_Task goal_
Reproduce the listing verbatim.
START
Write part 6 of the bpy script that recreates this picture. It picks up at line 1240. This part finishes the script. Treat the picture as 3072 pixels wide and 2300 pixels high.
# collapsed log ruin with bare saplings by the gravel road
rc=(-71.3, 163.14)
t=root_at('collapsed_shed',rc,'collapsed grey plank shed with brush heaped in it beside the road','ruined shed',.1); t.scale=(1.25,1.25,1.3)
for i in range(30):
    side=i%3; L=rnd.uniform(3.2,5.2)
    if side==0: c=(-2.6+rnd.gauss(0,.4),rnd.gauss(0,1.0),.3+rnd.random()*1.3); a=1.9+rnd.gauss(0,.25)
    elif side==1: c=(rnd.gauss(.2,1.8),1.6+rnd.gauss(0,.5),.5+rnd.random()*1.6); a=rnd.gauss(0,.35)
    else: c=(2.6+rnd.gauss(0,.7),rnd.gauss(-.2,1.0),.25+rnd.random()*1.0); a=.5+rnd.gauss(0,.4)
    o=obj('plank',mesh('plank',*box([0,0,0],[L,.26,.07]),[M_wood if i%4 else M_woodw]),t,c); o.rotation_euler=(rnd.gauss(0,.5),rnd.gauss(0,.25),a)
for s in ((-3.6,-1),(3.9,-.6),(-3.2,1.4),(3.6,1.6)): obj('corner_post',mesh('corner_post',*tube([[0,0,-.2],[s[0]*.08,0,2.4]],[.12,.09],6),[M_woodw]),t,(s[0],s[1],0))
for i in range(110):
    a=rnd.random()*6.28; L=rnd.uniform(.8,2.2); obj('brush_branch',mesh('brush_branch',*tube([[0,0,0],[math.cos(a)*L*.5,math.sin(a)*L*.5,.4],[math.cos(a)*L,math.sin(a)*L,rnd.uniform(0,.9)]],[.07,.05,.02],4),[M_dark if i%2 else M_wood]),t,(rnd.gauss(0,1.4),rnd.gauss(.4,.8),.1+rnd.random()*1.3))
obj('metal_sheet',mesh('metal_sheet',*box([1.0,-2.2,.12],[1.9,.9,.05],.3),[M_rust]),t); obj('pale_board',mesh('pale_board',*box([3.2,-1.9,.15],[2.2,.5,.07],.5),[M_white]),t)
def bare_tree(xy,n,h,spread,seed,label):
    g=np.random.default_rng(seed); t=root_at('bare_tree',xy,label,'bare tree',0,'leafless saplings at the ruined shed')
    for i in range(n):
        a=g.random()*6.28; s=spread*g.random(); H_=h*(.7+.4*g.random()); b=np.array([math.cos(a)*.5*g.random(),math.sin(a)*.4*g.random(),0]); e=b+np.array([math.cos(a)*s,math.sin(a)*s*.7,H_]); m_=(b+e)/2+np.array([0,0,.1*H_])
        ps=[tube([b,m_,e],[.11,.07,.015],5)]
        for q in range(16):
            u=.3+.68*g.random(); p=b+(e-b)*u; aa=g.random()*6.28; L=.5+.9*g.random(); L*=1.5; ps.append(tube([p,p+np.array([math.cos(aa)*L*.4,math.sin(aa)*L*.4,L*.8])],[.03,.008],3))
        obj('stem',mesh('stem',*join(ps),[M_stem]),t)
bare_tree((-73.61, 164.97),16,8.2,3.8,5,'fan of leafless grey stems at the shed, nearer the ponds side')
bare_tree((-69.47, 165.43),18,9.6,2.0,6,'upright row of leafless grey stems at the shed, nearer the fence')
END
_Answer to this problem_
Write part 6 of the bpy script that recreates this picture. It picks up at line 1240. This part finishes the script. Treat the picture as 3072 pixels wide and 2300 pixels high.
# collapsed log ruin with bare saplings by the gravel road
rc=(-71.3, 163.14)
t=root_at('collapsed_shed',rc,'collapsed grey plank shed with brush heaped in it beside the road','ruined shed',.1); t.scale=(1.25,1.25,1.3)
for i in range(30):
    side=i%3; L=rnd.uniform(3.2,5.2)
    if side==0: c=(-2.6+rnd.gauss(0,.4),rnd.gauss(0,1.0),.3+rnd.random()*1.3); a=1.9+rnd.gauss(0,.25)
    elif side==1: c=(rnd.gauss(.2,1.8),1.6+rnd.gauss(0,.5),.5+rnd.random()*1.6); a=rnd.gauss(0,.35)
    else: c=(2.6+rnd.gauss(0,.7),rnd.gauss(-.2,1.0),.25+rnd.random()*1.0); a=.5+rnd.gauss(0,.4)
    o=obj('plank',mesh('plank',*box([0,0,0],[L,.26,.07]),[M_wood if i%4 else M_woodw]),t,c); o.rotation_euler=(rnd.gauss(0,.5),rnd.gauss(0,.25),a)
for s in ((-3.6,-1),(3.9,-.6),(-3.2,1.4),(3.6,1.6)): obj('corner_post',mesh('corner_post',*tube([[0,0,-.2],[s[0]*.08,0,2.4]],[.12,.09],6),[M_woodw]),t,(s[0],s[1],0))
for i in range(110):
    a=rnd.random()*6.28; L=rnd.uniform(.8,2.2); obj('brush_branch',mesh('brush_branch',*tube([[0,0,0],[math.cos(a)*L*.5,math.sin(a)*L*.5,.4],[math.cos(a)*L,math.sin(a)*L,rnd.uniform(0,.9)]],[.07,.05,.02],4),[M_dark if i%2 else M_wood]),t,(rnd.gauss(0,1.4),rnd.gauss(.4,.8),.1+rnd.random()*1.3))
obj('metal_sheet',mesh('metal_sheet',*box([1.0,-2.2,.12],[1.9,.9,.05],.3),[M_rust]),t); obj('pale_board',mesh('pale_board',*box([3.2,-1.9,.15],[2.2,.5,.07],.5),[M_white]),t)
def bare_tree(xy,n,h,spread,seed,label):
    g=np.random.default_rng(seed); t=root_at('bare_tree',xy,label,'bare tree',0,'leafless saplings at the ruined shed')
    for i in range(n):
        a=g.random()*6.28; s=spread*g.random(); H_=h*(.7+.4*g.random()); b=np.array([math.cos(a)*.5*g.random(),math.sin(a)*.4*g.random(),0]); e=b+np.array([math.cos(a)*s,math.sin(a)*s*.7,H_]); m_=(b+e)/2+np.array([0,0,.1*H_])
        ps=[tube([b,m_,e],[.11,.07,.015],5)]
        for q in range(16):
            u=.3+.68*g.random(); p=b+(e-b)*u; aa=g.random()*6.28; L=.5+.9*g.random(); L*=1.5; ps.append(tube([p,p+np.array([math.cos(aa)*L*.4,math.sin(aa)*L*.4,L*.8])],[.03,.008],3))
        obj('stem',mesh('stem',*join(ps),[M_stem]),t)
bare_tree((-73.61, 164.97),16,8.2,3.8,5,'fan of leafless grey stems at the shed, nearer the ponds side')
bare_tree((-69.47, 165.43),18,9.6,2.0,6,'upright row of leafless grey stems at the shed, nearer the fence')